Locally, Jasmine McKenney is program director of the East Michigan APEX Accelerator, which provides businesses with the tools, resources, and support needed to successfully explore government contracting. Specifically, her team provides seminars, workshops, and direct consultation to help businesses identify and navigate government contracting opportunities on the federal, state, and local levels.

AND magazine recently caught up with McKenney to learn more about these changes as well what’s on the horizon for the program.

AND: There have been a lot of changes for your program in recent months. How did they come to be?

JM: A few years ago, a group of professionals came together as the Section 809 Panel to identify gaps in contracting and provide recommendations to Congress on what direction to go. One of the things they recommended was to move (what was formerly) the Procurement Technical Assistance Programs to the DoD — which finally came to fruition in October 2022.

AND: Given the new ownership, is the program geared toward businesses interested in pursuing defense contracts?

JM: No. We’re here to help businesses pursue contracts with the DoD, but also with other federal agencies, state, and local governments.

AND: Beyond the name change, what else is different?

JM: Previously, we could only work with businesses that had been in operation for at least two years. Now, we can help startups as well as nonprofits. These services are provided at no cost and include seminars, workshops, and direct consultation to help businesses identify and navigate government contracting opportunities on the federal, state, and local levels.

AND: How are you feeling about the transition?

JM: I’m excited. I think it will allow us to provide an even stronger program to our clients. We’re looking at being able to leverage the connections of our federal stakeholders and bring in more diverse buyers for our businesses. The DoD has relationships with General Dynamics and Boeing. Between that and the support they can offer, there’s a lot to look forward to.

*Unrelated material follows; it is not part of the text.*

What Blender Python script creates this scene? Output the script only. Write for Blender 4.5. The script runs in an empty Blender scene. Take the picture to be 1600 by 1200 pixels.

AND: What are the most impactful services that you offer?

JM: One is the work we do around certifications. The government sets aside a portion of its federal contract money for businesses that have certain certifications, such as Woman Owned Small Business, HUBZone, etc. I’m proud of the work our team does in this space because our clients have a very high acceptance rate in these certification programs. We’re able to look at their applications before they’re submitted to the reviewer, and we can see the kind of gaps that might be missing in telling the story of that business.

Another way we’re able to help is through the bid-match program, which is available to all our clients. We put in a business’ capabilities, and then they receive a daily email that lets them know about relevant contract opportunities. This is a free service that has a value attached of around $2,500 to $5,000. That alone is worth the connection to APEX Accelerator.

AND: What’s coming up?

JM: We’re partnering with Saginaw Future on our Meet the Buyer event on June 15. Businesses get the chance to meet with contracting officers from all over. It doesn’t guarantee anyone a contract, but it does put them in front of people making purchasing decisions. And the one thing that we all know about business is that it is about your network. We’ve definitely had some clients who have walked out of the room, if not with a contract in hand, then with the connection to that contract.

It’s a great opportunity for small businesses, and it’s also helpful to contracting officers. This gives them the chance to get out from behind the computer and get to know some of our area businesses that may be able to provide the resources and services they need.